GIVEN PROBLEM: Using the listing below, select the lines with the word "scene" and copy them.

DATA EXTRACT:
_ _ _ _

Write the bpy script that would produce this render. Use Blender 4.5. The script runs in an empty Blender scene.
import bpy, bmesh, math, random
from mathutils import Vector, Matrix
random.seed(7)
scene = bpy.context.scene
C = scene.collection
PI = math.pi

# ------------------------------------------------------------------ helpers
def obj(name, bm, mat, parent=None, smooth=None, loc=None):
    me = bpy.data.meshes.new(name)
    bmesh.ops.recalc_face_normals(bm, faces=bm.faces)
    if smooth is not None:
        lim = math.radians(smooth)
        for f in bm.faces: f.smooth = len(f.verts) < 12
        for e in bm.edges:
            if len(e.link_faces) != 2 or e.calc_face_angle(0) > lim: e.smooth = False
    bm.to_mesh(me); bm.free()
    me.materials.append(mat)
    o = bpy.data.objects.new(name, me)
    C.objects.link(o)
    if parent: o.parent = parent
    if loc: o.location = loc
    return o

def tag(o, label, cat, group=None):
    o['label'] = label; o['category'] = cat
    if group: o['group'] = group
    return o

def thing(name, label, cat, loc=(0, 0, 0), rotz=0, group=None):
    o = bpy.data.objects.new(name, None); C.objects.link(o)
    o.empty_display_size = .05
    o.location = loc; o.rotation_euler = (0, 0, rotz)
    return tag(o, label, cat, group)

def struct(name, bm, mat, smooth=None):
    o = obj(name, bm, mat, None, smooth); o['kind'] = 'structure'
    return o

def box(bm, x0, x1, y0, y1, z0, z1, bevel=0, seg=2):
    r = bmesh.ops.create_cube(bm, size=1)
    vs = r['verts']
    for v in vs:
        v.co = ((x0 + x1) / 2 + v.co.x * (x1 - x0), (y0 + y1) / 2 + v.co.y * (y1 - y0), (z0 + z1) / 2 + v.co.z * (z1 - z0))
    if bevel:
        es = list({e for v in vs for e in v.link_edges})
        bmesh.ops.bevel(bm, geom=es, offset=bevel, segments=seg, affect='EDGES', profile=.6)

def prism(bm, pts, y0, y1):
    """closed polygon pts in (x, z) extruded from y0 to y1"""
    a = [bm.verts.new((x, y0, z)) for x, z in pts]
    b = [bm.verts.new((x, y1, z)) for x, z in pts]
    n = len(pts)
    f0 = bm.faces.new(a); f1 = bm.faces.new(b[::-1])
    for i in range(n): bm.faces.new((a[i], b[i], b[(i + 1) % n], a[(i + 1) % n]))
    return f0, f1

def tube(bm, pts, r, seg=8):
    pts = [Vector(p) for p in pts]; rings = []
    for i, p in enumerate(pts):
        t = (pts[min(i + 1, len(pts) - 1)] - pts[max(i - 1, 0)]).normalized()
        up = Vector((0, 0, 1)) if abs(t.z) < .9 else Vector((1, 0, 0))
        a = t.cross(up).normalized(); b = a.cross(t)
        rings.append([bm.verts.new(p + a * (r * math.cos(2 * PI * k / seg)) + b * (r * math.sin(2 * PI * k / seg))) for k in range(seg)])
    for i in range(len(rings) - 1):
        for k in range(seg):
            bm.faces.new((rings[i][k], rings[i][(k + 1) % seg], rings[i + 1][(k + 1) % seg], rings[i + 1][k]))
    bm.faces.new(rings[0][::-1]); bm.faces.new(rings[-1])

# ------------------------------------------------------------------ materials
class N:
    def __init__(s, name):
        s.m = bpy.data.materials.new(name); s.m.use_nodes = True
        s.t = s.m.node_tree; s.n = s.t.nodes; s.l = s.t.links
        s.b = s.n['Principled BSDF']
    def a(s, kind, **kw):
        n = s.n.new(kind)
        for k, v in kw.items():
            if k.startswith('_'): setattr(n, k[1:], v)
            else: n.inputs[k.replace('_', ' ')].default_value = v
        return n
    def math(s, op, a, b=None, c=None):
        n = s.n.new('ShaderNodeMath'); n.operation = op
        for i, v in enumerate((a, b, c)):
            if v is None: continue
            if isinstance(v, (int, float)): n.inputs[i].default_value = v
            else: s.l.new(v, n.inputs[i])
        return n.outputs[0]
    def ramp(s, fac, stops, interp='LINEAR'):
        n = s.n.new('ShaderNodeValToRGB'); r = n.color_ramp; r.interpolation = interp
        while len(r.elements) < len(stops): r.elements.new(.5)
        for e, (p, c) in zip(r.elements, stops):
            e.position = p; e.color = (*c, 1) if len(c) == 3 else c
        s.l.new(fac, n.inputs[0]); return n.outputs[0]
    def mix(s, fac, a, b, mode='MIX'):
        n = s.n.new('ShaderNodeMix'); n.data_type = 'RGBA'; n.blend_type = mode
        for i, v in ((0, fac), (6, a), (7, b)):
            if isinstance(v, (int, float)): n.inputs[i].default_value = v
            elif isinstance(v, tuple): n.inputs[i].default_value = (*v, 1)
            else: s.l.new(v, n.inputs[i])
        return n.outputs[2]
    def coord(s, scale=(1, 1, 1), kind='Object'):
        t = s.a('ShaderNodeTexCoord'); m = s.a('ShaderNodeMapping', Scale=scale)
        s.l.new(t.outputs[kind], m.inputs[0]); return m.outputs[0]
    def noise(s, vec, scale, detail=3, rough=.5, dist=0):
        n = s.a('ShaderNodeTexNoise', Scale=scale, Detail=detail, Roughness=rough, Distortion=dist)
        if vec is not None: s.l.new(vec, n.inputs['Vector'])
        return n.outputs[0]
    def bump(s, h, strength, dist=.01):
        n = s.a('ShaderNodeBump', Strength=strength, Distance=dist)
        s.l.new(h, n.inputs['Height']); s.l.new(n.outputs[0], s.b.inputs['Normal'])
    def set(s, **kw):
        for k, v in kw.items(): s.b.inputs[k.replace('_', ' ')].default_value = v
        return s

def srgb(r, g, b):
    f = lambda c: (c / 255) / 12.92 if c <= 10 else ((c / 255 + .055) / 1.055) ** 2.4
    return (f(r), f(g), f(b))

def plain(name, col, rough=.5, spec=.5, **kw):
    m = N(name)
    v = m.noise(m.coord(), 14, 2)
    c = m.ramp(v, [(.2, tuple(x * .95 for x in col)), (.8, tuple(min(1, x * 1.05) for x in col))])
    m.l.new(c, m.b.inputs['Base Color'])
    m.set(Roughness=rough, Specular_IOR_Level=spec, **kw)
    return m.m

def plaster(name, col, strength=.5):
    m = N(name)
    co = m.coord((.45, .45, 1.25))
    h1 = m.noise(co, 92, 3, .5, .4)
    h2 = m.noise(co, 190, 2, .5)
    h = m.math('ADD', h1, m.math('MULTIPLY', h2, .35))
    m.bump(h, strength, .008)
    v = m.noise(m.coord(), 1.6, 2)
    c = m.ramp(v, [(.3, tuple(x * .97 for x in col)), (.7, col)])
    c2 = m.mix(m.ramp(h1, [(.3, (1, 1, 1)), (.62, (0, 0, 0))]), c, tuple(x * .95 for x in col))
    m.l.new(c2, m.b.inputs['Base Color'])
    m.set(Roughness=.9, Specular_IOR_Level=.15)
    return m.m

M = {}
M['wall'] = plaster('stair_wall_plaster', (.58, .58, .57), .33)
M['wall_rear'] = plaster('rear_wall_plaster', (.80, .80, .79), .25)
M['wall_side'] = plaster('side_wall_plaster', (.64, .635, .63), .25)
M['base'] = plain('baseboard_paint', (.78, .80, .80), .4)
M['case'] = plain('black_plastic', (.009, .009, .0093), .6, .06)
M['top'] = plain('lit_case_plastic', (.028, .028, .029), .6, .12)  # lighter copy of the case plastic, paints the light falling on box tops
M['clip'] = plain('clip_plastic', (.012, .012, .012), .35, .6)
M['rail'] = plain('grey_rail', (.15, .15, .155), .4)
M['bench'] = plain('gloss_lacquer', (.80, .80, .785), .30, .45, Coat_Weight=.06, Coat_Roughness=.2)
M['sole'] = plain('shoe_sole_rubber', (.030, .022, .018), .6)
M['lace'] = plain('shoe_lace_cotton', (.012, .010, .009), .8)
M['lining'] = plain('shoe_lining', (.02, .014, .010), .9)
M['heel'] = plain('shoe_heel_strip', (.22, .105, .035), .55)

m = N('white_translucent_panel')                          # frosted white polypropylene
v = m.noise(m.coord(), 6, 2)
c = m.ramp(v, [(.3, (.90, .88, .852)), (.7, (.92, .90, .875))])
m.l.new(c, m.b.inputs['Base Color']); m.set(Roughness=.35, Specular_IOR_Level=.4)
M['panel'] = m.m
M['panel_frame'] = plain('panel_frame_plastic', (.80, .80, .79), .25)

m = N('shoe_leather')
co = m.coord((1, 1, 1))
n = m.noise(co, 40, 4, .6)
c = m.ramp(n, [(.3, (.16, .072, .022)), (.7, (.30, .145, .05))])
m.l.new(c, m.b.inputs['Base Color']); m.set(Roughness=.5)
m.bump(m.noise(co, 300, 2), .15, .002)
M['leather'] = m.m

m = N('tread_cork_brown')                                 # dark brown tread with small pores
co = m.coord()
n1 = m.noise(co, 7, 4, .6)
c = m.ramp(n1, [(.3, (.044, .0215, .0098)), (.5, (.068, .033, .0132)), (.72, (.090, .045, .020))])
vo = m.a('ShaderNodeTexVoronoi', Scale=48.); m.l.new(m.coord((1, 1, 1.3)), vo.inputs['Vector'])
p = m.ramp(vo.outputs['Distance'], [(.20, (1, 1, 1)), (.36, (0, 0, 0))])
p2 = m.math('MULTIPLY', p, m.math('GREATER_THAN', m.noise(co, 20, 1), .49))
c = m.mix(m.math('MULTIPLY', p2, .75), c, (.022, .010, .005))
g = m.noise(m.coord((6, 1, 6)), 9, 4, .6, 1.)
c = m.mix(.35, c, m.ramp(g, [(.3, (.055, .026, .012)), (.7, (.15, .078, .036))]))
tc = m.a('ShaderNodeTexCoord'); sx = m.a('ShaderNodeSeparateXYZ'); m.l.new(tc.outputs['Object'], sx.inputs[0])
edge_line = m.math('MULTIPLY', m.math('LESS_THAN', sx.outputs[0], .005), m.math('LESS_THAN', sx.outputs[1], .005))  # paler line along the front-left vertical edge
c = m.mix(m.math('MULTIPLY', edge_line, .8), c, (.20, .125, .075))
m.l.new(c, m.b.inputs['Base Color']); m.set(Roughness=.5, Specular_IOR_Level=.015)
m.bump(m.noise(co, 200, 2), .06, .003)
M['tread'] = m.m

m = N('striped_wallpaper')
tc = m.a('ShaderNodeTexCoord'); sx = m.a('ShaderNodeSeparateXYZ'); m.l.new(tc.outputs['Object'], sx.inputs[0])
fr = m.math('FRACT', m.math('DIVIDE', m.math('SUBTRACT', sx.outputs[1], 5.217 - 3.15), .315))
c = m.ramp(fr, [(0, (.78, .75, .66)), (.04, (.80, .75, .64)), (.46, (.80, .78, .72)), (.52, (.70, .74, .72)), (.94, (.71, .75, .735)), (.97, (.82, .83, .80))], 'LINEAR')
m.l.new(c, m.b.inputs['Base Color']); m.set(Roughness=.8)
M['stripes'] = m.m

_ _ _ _

COMPLETED TASK:
Write the bpy script that would produce this render. Use Blender 4.5. The script runs in an empty Blender scene.
scene = bpy.context.scene
C = scene.collection